Question
On 3rd June 201x when the new store is completed, Large Mart orders 250 interactive screens from Milano for a price of $500 per interactive
On 3rd June 201x when the new store is completed, Large Mart orders 250 interactive screens from Milano for a price of $500 per interactive screen; these interactive screens arrive on 4th June 201x. The interactive screens are purchased on credit and paid via EFT at the end of the month.
On 6th June 201x, UNE purchases 100 interactive screens for the business department for a price of $1,900 per interactive screen on credit. Two days later UNE notices that they have ordered far too many interactive screens and asks Large Mart to return 20 unused interactive screens. Lage Mart allows UNE to return the 20 excess interactive screens and returns them to inventory of the store. UNE then pays the remaining interactive screens on the 9th of June 201x after deducting an early payment discount of 10%.
On 10th June 201x, Large Mart purchases another 200 interactive screens from Milano at a special price of $700 per interactive screen. The interactive screens arrive on the same day, and Large Mart pays this new delivery of interactive screens via EFT three days later.
On 20th June 201x, Large Mart holds an end of financial year sale. On the 21th June 201x Large Mart sells 150 interactive screens to La Trobe University (LTU). LTU purchases the interactive screens on credit for a list price $1,600 per interactive screen.

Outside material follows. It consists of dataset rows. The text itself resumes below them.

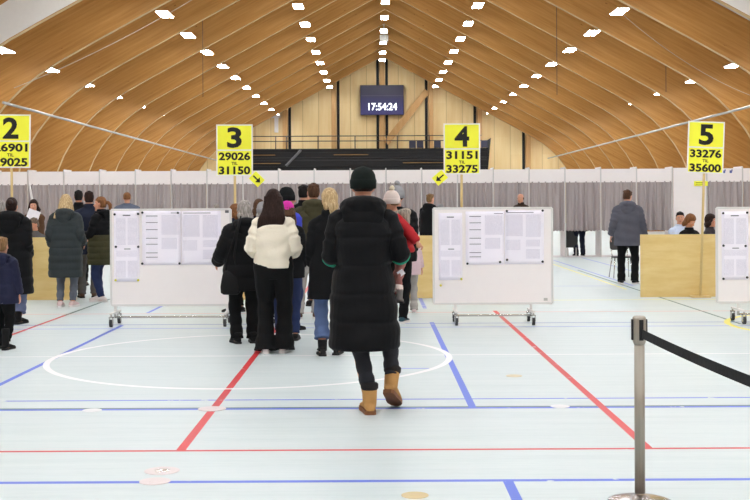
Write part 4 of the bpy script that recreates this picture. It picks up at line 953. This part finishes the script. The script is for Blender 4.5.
p = Person('woman with brown ponytail in a black and olive quilted jacket and dark jeans', *pf(102, 301.5), 1.2, 1.72, hands=((-.22, .3, 1.08), (.22, .28, 1.05)), shw=.17, girth=.01, feet=((-.1, -.06, 6, 0), (.1, .1, 0, 0)), headyaw=15)
p.trousers(JEAND, 1.0, .09); p.coat(BLK, hem=1.06, bulk=.03, puff=.008, seg=.1, sl_r=1.1, collar=.06); p.hood(BLK, .95); p.shoes(WHSH, WSOLE, sc=1.08); p.hair(HGI, 'ponytail')
k = p.k; bm = bmesh.new(); R = []
for i in range(26):
    z = .62+.5*i/25; q = abs(math.sin(PI*(z-.62)/.1))**.55*.012; a = np.interp(z, [.62, .92, 1.06, 1.12], [.245, .25, .232, .228])+q; b = np.interp(z, [.62, .92, 1.12], [.2, .2, .182])+q; R.append(ering((0, 0, z*k), a*k, b*k, 32, 2.3))
loft(bm, R); link('jacket_skirt', fuse(bm, .008, 1, .4), OLQ, p.t)
p = Person('short-haired man in a grey blue jacket standing beyond the board under sign three', *pd(127, 26), .1, 1.87, shw=.2); p.trousers(BLKP); p.coat(fabric('grey_blue_jacket', (92, 98, 114), .85), hem=.8, bulk=.07, collar=.03); p.shoes(BKLE, DSOLE); p.hair(HGI, 'buzz')
p = Person('grey-haired person whose head top shows above the board under sign three', *pd(216.5, 27.5), 0, 1.59, shw=.17); p.trousers(BLKP); p.coat(NAVYW, hem=.8, bulk=.02); p.shoes(BKLE, DSOLE); p.hair(HGR, 'short')
X, Y = pd(34, 23)
p = Person('dark-haired woman in a brown coat holding up a white paper', X, Y, PI-.15, 1.69, hands=((-.1, .3, 1.28), (.2, .2, 1.02)), shw=.17, headyaw=20); p.trousers(BLKP); p.coat(BROWNC, hem=.55, bulk=.03, collar=.03); p.shoes(BKLE, DSOLE); p.hair(HDB, 'long', .12)
wr = p.arms[0][2]; M = Matrix.Rotation(PI-.15, 3, 'Z'); q = M@(wr+V(0, .09, .02))+V(X, Y, 0)
t = tag(link('ballot_paper', None), '', 'paper') if False else None
bm = bmesh.new(); Mr = Matrix.Rotation(.35, 4, 'Y'); box(bm, -.12, .12, -.0015, .0015, -.05, .25, M=Mr); o = obj('sheet_of_paper', bm, mat('paper_white', (238, 234, 240), .6), None, False, q+V(.02, -.03, 0)); tag(o, 'white sheet of paper held up by the woman in the brown coat', 'paper')
clerk(34, 20.6, 0, 1.68, 'grey brown haired polling clerk seated low behind the desk under sign two', hairmat('grey_brown_hair', (104, 90, 78)), 'short', GREYT, -40, -20)
chair(px2x(34, 20.6), 20.6, PI, 'dark chair under the grey brown haired polling clerk')
p = Person('grey-haired person at the picture edge beyond the woman with the bun', *pd(1, 18.2), .1, 1.66, shw=.18); p.trousers(BLKP); p.coat(NAVYW, hem=.7, bulk=.02, collar=.04); p.shoes(BKLE, DSOLE); p.hair(HGR, 'short')

q = at(401, 273, 8.84); bm = bmesh.new(); box(bm, -.026, .026, -.001, .001, -.022, .022, M=Matrix.Rotation(-.6, 4, 'Y')); tag(obj('folded_card', bm, mat('paper_white', (238, 234, 240), .6), None, False, q), 'small white folded card sticking out beside the toddler\'s sock', 'paper')
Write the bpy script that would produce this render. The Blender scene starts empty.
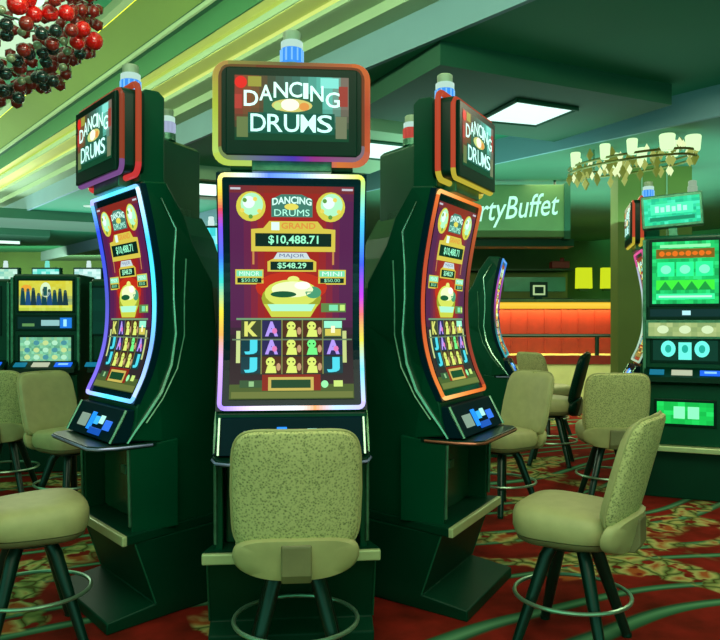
import bpy, bmesh, math, random
from mathutils import Vector, Matrix
random.seed(7)
PI = math.pi
sc = bpy.context.scene
COL = sc.collection
F, E = 760.0, 1.32                       # focal length in pixels, eye height
AL = math.atan(70 / F)
ca, sa = math.cos(AL), math.sin(AL)

# ------------------------------------------------------------------ helpers
def cw(X, Y, z=0.0):
    """camera-frame ground coordinates (right, forward) -> world"""
    return Vector((X * ca + Y * sa, -X * sa + Y * ca, z))

def at(px, py, Y):
    return cw((px - 360) / F * Y, Y, E + (320 - py) / F * Y)

def lin(c, k=1.0):
    out = []
    for v in c[:3]:
        v = v / 255.0
        out.append(k * (v / 12.92 if v <= 0.04045 else ((v + 0.055) / 1.055) ** 2.4))
    return tuple(out)

def mixc(a, b, t):
    return tuple(x + (y - x) * t for x, y in zip(a, b))

def stops(ss, t):
    if t <= ss[0][0]:
        return ss[0][1]
    for (a, ca_), (b, cb_) in zip(ss, ss[1:]):
        if t <= b:
            return mixc(ca_, cb_, (t - a) / max(b - a, 1e-6))
    return ss[-1][1]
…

However, LTU also received a volume discount of $50 per item at time of purchase (reducing the price of each interactive screen to $1,550).
At the end of the financial year that is 30 June 201x, Large Mart is advised that Milano will begin to sell a new version of the interactive screen called Interrativo2 early in July 20x1. As a result, Large Mart believes that all interactive screens currently in store can only be sold if the sales price is immediately reduced to $600 per interactive screen.
Question :Calculate Cost-of-Goods-Sold and the closing balance of the Inventory Trade/Sales account for the year ended 30 June 201x of the new Large Mart Store (based on the information provided in this assignment ONLY), determine if the release of the Interrativo2 will have any impact on the closing balance of the Inventory Trade/Sales account, explain your decision, and provide all journal entries that are necessary in the books of Large Mart to account of this impact (if any exists).